Problem:
Repeat exactly the lines between and including those that contain "What Blender Python" and "scene.camera = cam". Output no other line.

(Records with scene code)
---*---

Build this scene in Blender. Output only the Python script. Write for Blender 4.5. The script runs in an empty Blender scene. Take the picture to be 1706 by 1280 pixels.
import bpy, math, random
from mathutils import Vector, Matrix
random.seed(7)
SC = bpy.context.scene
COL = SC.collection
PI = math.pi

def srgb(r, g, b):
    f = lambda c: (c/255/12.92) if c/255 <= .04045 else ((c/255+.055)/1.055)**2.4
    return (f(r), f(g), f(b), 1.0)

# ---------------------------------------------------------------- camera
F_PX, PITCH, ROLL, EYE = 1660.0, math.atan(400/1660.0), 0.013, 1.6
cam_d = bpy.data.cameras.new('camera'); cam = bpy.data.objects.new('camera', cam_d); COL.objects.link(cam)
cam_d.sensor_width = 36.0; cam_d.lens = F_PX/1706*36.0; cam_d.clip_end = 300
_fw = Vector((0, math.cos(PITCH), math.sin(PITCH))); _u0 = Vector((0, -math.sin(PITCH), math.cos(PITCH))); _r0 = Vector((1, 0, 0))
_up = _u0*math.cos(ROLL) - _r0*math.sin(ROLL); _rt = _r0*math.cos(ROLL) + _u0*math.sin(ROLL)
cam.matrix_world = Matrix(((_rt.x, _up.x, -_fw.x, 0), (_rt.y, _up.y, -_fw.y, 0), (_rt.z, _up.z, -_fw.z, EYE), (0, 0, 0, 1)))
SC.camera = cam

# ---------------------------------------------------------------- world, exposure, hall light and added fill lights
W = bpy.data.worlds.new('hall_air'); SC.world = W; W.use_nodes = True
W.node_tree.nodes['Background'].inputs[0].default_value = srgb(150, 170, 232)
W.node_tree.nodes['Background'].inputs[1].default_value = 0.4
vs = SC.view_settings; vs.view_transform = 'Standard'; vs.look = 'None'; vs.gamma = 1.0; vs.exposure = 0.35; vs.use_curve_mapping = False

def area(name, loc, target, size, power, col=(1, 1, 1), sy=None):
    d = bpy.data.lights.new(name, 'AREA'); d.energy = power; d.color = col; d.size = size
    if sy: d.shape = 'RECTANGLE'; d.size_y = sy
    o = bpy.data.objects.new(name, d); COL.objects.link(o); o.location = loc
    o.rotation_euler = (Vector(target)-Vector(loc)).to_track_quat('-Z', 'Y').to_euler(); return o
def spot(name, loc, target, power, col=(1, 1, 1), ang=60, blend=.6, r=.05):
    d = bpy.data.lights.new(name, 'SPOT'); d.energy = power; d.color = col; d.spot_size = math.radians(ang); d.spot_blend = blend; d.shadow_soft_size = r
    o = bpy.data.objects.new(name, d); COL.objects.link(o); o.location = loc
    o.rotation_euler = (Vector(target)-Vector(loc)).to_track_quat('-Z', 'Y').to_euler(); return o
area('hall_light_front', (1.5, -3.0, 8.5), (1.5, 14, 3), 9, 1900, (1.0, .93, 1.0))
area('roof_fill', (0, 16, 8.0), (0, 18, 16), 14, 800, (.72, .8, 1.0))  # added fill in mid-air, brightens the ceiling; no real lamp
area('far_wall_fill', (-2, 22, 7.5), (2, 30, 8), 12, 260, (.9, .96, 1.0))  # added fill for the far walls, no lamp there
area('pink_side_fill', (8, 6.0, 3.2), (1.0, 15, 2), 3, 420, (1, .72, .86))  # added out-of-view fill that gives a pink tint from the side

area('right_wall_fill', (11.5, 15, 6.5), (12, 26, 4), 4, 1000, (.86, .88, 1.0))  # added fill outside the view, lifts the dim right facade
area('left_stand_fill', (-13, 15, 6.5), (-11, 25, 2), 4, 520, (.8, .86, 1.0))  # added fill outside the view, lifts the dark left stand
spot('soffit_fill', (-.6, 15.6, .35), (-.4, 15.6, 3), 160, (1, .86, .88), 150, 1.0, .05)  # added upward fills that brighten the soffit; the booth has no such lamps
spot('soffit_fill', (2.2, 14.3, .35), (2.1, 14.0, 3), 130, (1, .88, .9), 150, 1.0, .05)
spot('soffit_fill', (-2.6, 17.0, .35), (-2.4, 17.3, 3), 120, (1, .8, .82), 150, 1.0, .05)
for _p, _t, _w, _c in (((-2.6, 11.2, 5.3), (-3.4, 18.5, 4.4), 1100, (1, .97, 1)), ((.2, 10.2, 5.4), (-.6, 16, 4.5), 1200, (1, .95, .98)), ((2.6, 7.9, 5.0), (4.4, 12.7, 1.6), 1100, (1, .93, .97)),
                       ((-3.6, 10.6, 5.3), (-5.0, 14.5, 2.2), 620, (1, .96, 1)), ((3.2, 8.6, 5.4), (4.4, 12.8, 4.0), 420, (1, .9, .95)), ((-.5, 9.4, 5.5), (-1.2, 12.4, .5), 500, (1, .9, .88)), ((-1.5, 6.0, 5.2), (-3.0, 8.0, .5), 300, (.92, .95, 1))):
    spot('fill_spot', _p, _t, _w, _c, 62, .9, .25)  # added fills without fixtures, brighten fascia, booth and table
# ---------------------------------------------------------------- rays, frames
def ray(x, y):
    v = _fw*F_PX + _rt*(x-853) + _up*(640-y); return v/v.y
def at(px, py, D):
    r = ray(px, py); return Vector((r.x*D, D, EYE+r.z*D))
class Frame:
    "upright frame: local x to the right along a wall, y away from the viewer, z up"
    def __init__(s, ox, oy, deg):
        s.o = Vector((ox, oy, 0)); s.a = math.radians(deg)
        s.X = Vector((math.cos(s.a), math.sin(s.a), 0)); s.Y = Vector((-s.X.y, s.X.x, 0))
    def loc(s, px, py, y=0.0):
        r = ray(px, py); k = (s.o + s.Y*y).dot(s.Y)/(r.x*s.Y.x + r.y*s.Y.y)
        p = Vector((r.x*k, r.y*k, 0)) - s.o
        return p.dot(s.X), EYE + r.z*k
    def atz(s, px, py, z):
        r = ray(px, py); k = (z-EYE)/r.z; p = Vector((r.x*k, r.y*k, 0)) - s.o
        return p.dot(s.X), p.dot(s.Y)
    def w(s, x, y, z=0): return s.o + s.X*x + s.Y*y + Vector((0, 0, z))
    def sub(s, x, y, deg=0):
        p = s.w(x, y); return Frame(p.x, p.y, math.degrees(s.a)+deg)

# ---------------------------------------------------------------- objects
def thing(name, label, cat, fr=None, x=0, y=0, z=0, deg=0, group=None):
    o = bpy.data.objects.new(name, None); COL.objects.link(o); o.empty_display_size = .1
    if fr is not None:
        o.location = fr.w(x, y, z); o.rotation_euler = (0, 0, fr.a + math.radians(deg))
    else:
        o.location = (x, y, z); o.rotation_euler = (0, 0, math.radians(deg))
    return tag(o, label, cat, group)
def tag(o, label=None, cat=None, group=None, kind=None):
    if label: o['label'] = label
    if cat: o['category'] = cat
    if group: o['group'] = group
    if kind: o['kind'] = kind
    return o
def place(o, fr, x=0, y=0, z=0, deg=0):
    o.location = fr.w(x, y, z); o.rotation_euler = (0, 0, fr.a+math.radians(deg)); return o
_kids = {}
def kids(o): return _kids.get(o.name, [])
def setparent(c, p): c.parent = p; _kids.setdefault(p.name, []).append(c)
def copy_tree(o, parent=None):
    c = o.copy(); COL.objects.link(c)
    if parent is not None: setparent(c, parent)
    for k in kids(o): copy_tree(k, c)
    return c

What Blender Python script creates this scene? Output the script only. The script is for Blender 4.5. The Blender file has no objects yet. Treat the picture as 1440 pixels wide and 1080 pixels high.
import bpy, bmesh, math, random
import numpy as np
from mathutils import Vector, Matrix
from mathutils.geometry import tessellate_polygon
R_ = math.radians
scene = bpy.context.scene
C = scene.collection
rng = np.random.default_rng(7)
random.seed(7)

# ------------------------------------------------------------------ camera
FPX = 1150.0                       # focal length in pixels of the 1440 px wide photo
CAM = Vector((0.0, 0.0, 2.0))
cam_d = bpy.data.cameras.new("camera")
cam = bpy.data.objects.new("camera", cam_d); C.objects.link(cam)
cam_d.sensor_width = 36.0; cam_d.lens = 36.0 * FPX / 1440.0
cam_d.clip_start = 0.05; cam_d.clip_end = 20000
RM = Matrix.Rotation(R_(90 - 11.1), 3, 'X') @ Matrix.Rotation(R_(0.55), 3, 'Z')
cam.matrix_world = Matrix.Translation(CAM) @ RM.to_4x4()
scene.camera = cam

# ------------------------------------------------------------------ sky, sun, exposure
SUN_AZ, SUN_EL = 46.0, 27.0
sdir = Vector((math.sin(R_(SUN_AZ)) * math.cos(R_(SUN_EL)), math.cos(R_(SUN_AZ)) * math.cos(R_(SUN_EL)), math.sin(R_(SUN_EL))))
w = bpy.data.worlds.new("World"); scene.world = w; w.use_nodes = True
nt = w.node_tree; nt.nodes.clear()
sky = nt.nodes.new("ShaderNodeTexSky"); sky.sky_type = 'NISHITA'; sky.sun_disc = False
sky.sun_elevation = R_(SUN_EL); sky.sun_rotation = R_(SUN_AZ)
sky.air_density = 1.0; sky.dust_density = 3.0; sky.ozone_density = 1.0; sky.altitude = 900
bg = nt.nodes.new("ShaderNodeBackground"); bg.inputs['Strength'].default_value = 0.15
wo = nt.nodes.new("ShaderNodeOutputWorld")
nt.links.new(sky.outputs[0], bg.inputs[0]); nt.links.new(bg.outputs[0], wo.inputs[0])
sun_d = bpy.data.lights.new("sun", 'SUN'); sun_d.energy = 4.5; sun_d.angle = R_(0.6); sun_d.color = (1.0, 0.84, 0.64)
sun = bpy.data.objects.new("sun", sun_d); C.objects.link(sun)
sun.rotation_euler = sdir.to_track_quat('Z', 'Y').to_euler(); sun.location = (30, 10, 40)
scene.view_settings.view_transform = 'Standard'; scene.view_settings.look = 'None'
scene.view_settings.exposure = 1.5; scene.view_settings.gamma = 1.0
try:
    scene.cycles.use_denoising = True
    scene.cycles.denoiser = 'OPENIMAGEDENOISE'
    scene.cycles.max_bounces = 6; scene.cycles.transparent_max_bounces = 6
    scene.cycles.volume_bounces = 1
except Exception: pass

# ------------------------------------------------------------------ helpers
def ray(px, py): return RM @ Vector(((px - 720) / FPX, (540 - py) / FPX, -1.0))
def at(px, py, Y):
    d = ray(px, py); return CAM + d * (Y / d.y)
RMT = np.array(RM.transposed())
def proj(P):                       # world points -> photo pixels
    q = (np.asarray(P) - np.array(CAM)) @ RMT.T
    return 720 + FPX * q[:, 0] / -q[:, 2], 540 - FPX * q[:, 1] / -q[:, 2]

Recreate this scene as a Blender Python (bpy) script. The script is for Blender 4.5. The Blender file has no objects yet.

---*---

Worked solution:
What Blender Python script creates this scene? Output the script only. The script is for Blender 4.5. The Blender file has no objects yet. Treat the picture as 1440 pixels wide and 1080 pixels high.
import bpy, bmesh, math, random
import numpy as np
from mathutils import Vector, Matrix
from mathutils.geometry import tessellate_polygon
R_ = math.radians
scene = bpy.context.scene
C = scene.collection
rng = np.random.default_rng(7)
random.seed(7)

# ------------------------------------------------------------------ camera
FPX = 1150.0                       # focal length in pixels of the 1440 px wide photo
CAM = Vector((0.0, 0.0, 2.0))
cam_d = bpy.data.cameras.new("camera")
cam = bpy.data.objects.new("camera", cam_d); C.objects.link(cam)
cam_d.sensor_width = 36.0; cam_d.lens = 36.0 * FPX / 1440.0
cam_d.clip_start = 0.05; cam_d.clip_end = 20000
RM = Matrix.Rotation(R_(90 - 11.1), 3, 'X') @ Matrix.Rotation(R_(0.55), 3, 'Z')
cam.matrix_world = Matrix.Translation(CAM) @ RM.to_4x4()
scene.camera = cam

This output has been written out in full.